Introduction
Shields Legal’s banking and finance team routinely supports businesses in finding new lenders and securing better loan terms. This process starts with determining a company’s financial goals, evaluating the company’s current financing terms, and organizing essential information for potential lenders. In today’s declining interest rate environment, fixed rate loans are attractive refinancing candidates, while many borrowers have outgrown floating rate loans, have approaching maturities, or have expansion plans.
Organizing Financial Information
Prior to issuing a letter of intent (LOI), lenders typically request similar documentation:
- three years of financial statements (balance sheets, income statements, and cash flow statements), whether audited or unaudited;
- business tax returns (and sometimes personal returns, depending on the market);
- appraisals for equipment, inventory, and property; and
- business plans and financial projections.
Organizing this information can increase a potential borrower’s attractiveness to lenders and improve deal outcomes.
Building Connections
Relationships are crucial in moving from planning and strategizing to actual refinancing offers. Shields Legal has strong relationships with loan brokers, banks, and non-bank lenders who specialize in various industries and risk profiles. We frequently make introductions that lead to deals, even where that is the end of our involvement based on conflicts and other considerations.

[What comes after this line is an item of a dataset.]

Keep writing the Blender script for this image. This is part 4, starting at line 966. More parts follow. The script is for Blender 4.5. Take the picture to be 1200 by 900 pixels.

We know that the right connection can make all the difference.
Understanding Letters of Intent (LOIs)
LOIs preview a lender’s offer and are issued prior to a lender’s full underwriting, so they are subject to change, often depending on the diligence a lender completed prior to issuing the LOI. In addition to comparing the terms in the LOI to existing debt, LOIs offer borrowers an initial chance to negotiate the terms and structure of the debt. Lenders are typically eager to finalize deals at this stage, making it a strategic moment for negotiation.
Commitment Letters
Depending on the deal’s complexity and the parties involved, commitment letters may be essential or skipped. Many include “outs” for lenders, such as full credit approval or other conditions precedent at a lender’s discretion, which reduce their binding nature. On the other hand, binding commitment letters are essential for other types of transactions and protect borrowers against late-breaking adverse changes in terms. Commitment letters also contain essential details on payments, collateral, covenants, and other terms that are often missing from or vague in LOIs.
Choosing the Right Lending Partner
While the financing terms are front and center prior to closing, borrowers should understand that a refinancing partner is a key relationship for their business. Bank lenders now generally require a transition of treasury management services (payments, deposits, etc.) to their bank, which requires borrowers to move customer payments and similar functions to new accounts and platforms.
In larger deals especially, the financing terms may contemplate signing a commitment lender with a lead bank who will subsequently find participant lenders for a syndicated deal. Where applicable, this means borrowers should focus carefully on the provisions in the commitment letter, or they may ink a deal where the partner they chose is not the partner they receive.
Conclusion
In 2025, Shields Legal successfully guided numerous lender and borrower clients through refinancing transactions and anticipates this momentum will accelerate into 2026. While the process can be complex, our team is here to simplify it by making key introductions and negotiating favorable terms in LOIs and commitment letters. At Shields, we are committed to helping our clients achieve their financial goals.
This post is for informational purposes only and does not constitute legal advice or a legal opinon.